While Scott Gration's appearance before the Senate Foreign Relations Committee in August was deeply uninspiring, in the weeks that followed, the U.S. special envoy to Sudan did manage to make some fitful progress. He prevented a violent resolution to the issue of territorial rights in the oil-rich region of Abyei, and he at least tried to get Khartoum into talks with resistance and civil society groups from Darfur. It seemed that his efforts to engage Khartoum were falling short of total disaster.

But things have since gone downhill: Gration's attempts to jump-start the Darfur peace process have sputtered. Even as Gration has called for the U.S. to lift sanctions against Sudan, Khartoum has reneged on much of the previous progress made in the 2005 Comprehensive Peace Agreement (CPA), and it is again sponsoring violence against Southern Sudan, using armed militias. Meanwhile, Khartoum is taking advantage of Gration's goodwill and demanding rule changes that will undermine the crucial popular referendum and the election mandated by the CPA. No wonder that Gration is losing the trust of leaders in Darfur and South Sudan—even as he seems to have convinced Khartoum that he is on its side.

Now, in a mind-blowing statement in today's Washington Post, Gration seems to dispense with the idea that pressures of any sort can influence Khartoum: "We've got to think about giving out cookies," he explains. "Kids, countries--they react to gold stars, smiley faces, handshakes, agreements, talk, engagement."* It's unclear where all of Gration's goodwill toward Khartoum is meant to lead. Few people believe his strategy is going to work--common sense suggests that it won't--and now, it looks like few of his initiatives have produced anything resembling sustainable success.

In other words, our Sudan policy is in dismal shape. Today, the interagency heads who have been unable to agree on Obama's Darfur Policy Review are again meeting to try and hammer out an official approach. Here's hoping that they come up with something--or someone better to lead the charge.

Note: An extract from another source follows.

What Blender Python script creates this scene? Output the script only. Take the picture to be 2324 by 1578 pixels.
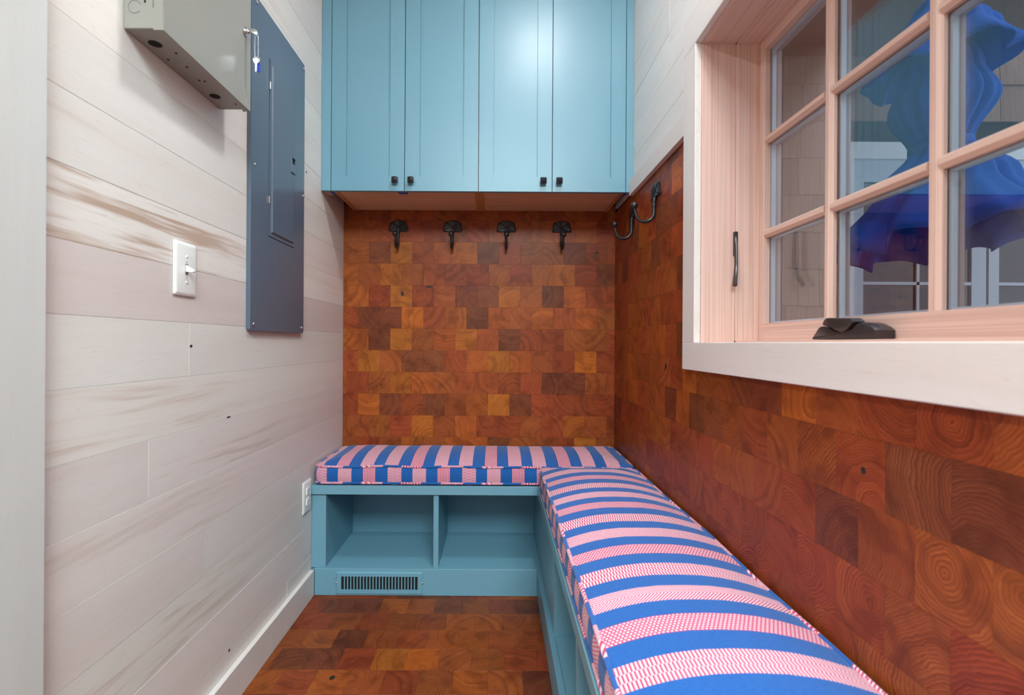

*The other amazing thing about this quote is how it manages to be both naïve and dovish, while also weirdly patronizing and colonialistic. First, Gration likens the government of Sudan to children. Then, inverting the hawkish trope that some countries can only understand the language of threats and force, he says that Sudan only reacts to cookies, gold stars, smiley faces, handshakes, agreements, talks, and engagement.